A History of Fort Landing, North Carolina

Fort Landing was a traders' temporary log stockade protecting against local Indians as early as the year 1700. At low tide may be seen what is thought to be the remains of the stockade.

The area that we know today as Tyrrell County was part of the grant made to Sir Ashley Cooper, one of the Lords Proprietors. At this time the area now known as Tyrrell was a vast wilderness inhabited by the Secota Indians and known to the settlers of Albemarle as the South Shore.

As more and more settlers moved to the Albemarle area and it became harder to obtain land, interest increased in exploring the South Shore. About 1680, Thomas Miller and Joshua Tarkenton explored the South Shore area of Albemarle Sound and up the Scuppernong River (known to the Indians as "Quasqo" or winding and crooked). They were so impressed with the area that when they returned to their home across the sound they called the South Shore area as a "Hearts Delight."

This exploration paved the way for settlers to come to the area and the first settlement was built on Alligator Creek about 1700 and was called Fort Landing. This settlement survived the Indian attacks during the Tuscarora War of 1711 and as the Indian threat dwindled more and more settlers began to arrive.
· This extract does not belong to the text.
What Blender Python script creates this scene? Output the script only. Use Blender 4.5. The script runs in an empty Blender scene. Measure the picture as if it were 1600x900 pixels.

The first permanent white occupation of Tyrrell County probably occurred about 1700 at Fort Landing, located near the mouth of the Alligator River. Other families later occupied tracts along the Scuppernong River and Kendrick Creek or ventured up the Alligator River and cleared lands along the coves and creeks in the southeastern part of the county. This section became characterized by modest farms, river landings, and hamlets - all linked together by canals that facilitated farming and small-boat transportation. Inland settlement took place later, as small farmers settled along the edges of peat and muck bogs and on the ridges of high ground. However, a great deal of the interior remained undeveloped until the twentieth century when timber and pulpwood interests cut roads and drainage canals through the swamplands.
U.S. 64 originally ended in Fort Landing, on the Alligator River in Tyrrell County, North Carolina.
Fort Landing was granted a US Post Office on April 2, 1856, and its first Postmaster was Mr. William J. Beasley. It remained in continuous operation until May 15, 1931, when it was closed permanently.